L’Union Européenne en a déjà pris toute la mesure et met en place des nouveaux outils de soutien à l’innovation de rupture, y compris, et c’est une très grande nouveauté, dans le domaine de la défense. Je salue toutes ces initiatives comme le Conseil européen de l’innovation dans le cadre d’Horizon Europe ou le Fonds européen de défense. Mobilisés ensemble, ces outils européens doivent nous permettre d’unir nos forces, celles de nos laboratoires de recherche comme nos industries de défense, pour développer une IA européenne de pointe.
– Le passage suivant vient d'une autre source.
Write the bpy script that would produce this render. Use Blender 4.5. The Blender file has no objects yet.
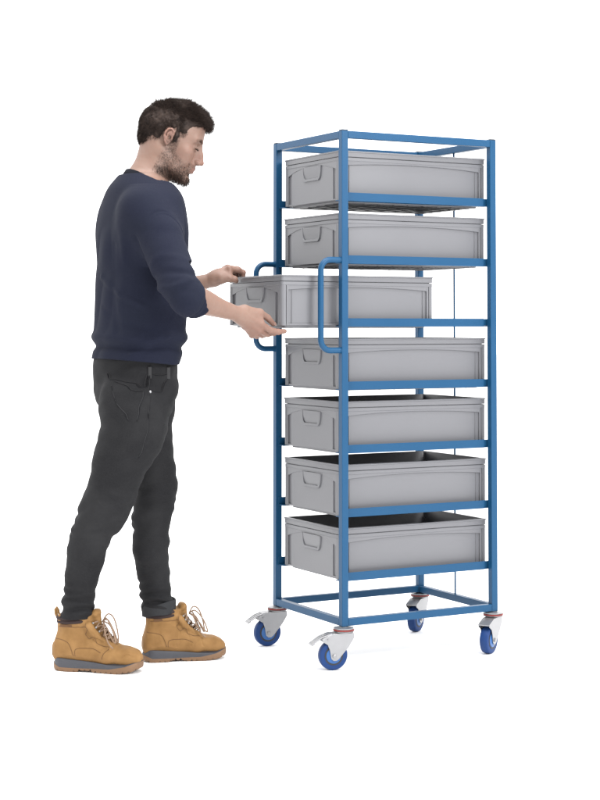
import bpy, bmesh, math, random
import numpy as np
from mathutils import Vector, Matrix
random.seed(7); rng = np.random.default_rng(7)
scene = bpy.context.scene
COL = scene.collection
PI = math.pi

# ------------------------------------------------------------------ tagging
def tag(o, label=None, cat=None, group=None, kind=None):
    if label: o['label'] = label
    if cat: o['category'] = cat
    if group: o['group'] = group
    if kind: o['kind'] = kind
    return o

def link(name, me, mat=None, parent=None, smooth=False, autosmooth=None):
    if mat is not None and not me.materials:
        me.materials.append(mat)
    o = bpy.data.objects.new(name, me)
    COL.objects.link(o)
    if parent: o.parent = parent
    if smooth:
        me.polygons.foreach_set('use_smooth', [True]*len(me.polygons))
        if autosmooth:
            me.set_sharp_from_angle(angle=math.radians(autosmooth))
    me.update()
    return o

def bm_obj(name, bm, mat=None, parent=None, smooth=True, autosmooth=32):
    me = bpy.data.meshes.new(name)
    bmesh.ops.recalc_face_normals(bm, faces=bm.faces[:])
    bm.to_mesh(me); bm.free()
    return link(name, me, mat, parent, smooth, autosmooth)

def empty(name, loc=(0, 0, 0), rz=0.0):
    o = bpy.data.objects.new(name, None); COL.objects.link(o)
    o.location = loc; o.rotation_euler = (0, 0, rz); o.empty_display_size = 0.1
    return o

def dup_tree(o, parent=None):
    c = o.copy(); COL.objects.link(c); c.parent = parent
    for ch in [x for x in o.children]:
        dup_tree(ch, c)
    return c

# ------------------------------------------------------------------ materials
def new_mat(name):
    m = bpy.data.materials.new(name); m.use_nodes = True
    nt = m.node_tree; b = nt.nodes['Principled BSDF']
    return m, nt, b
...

L’intelligence artificielle est certes une révolution, dont nous entrevoyons les prémices aujourd’hui. Mais des révolutions, nous en avons connu déjà un certain nombre. Jean Jaurès disait qu’« il ne peut y avoir de révolution que là où il y a conscience » , et celle de l’intelligence artificielle n’y échappe pas. C’est donc en pleine conscience, avec pragmatisme et responsabilité que nous la conduirons.
Une IA performante, robuste et maîtrisée. Voilà ce que je souhaite construire avec vous. Voilà ce que nous devons construire ensemble. Pour ne jamais être dépassé par l’ennemi. Pour que nos armées soient plus fortes. Et pour toujours, protéger les Français.